Exercise goal
Copy out every line in which the string "scene" occurs.

Information provided
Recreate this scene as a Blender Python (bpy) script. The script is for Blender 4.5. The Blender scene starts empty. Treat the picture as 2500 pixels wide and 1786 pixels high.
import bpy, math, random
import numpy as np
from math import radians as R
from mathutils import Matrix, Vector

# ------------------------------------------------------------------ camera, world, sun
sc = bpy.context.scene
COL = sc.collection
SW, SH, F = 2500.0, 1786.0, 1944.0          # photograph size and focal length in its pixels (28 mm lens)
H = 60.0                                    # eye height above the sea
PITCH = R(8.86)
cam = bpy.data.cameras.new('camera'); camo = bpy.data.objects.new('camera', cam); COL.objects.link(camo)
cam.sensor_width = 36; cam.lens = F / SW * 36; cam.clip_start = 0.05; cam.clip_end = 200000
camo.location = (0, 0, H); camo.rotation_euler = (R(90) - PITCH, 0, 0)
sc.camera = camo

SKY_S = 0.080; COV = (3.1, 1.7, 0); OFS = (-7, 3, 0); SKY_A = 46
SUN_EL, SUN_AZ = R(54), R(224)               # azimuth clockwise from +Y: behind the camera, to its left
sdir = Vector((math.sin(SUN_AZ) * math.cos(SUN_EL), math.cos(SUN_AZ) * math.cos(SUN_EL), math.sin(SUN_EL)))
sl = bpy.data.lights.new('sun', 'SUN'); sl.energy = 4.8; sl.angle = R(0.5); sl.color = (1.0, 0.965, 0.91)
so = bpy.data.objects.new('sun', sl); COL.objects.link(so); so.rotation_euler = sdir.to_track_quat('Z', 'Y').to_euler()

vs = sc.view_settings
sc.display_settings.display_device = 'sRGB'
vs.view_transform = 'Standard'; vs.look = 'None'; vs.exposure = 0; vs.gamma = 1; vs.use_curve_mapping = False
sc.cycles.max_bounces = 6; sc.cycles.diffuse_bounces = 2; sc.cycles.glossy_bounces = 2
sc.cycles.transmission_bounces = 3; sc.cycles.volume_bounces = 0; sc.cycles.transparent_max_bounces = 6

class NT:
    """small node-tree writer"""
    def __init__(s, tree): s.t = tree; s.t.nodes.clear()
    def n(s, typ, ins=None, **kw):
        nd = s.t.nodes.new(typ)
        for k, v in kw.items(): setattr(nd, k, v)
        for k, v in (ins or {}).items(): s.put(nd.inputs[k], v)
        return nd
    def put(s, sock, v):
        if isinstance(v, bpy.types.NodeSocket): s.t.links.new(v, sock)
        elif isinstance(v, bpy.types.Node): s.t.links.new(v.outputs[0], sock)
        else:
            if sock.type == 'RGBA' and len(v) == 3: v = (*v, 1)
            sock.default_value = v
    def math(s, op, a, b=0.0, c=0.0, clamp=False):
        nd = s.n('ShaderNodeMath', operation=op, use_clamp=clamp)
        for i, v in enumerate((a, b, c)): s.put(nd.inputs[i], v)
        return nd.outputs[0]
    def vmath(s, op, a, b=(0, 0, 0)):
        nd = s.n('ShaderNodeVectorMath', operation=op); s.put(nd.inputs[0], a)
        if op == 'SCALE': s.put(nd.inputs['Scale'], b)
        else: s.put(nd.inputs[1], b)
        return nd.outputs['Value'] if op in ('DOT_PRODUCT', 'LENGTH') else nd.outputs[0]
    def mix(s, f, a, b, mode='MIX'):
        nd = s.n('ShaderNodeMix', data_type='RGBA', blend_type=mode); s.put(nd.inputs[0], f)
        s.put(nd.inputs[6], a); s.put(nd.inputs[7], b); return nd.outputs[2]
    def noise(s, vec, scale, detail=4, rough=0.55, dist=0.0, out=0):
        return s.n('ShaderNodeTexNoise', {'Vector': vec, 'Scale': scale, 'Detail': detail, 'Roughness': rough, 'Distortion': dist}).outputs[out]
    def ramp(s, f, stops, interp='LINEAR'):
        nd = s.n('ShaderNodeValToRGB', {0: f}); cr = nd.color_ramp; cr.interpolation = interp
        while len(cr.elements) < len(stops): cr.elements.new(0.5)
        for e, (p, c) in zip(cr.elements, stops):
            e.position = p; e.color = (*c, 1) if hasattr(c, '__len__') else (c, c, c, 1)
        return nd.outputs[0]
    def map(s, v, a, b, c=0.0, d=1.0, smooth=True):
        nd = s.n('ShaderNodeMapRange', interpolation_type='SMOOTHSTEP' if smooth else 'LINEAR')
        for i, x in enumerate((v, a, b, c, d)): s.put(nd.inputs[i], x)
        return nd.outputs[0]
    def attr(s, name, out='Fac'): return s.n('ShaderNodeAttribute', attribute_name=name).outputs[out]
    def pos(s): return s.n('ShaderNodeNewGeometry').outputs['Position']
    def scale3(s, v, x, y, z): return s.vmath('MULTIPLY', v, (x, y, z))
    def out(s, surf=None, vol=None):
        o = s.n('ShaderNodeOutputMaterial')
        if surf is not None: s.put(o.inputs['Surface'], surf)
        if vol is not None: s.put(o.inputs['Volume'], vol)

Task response
Recreate this scene as a Blender Python (bpy) script. The script is for Blender 4.5. The Blender scene starts empty. Treat the picture as 2500 pixels wide and 1786 pixels high.
sc = bpy.context.scene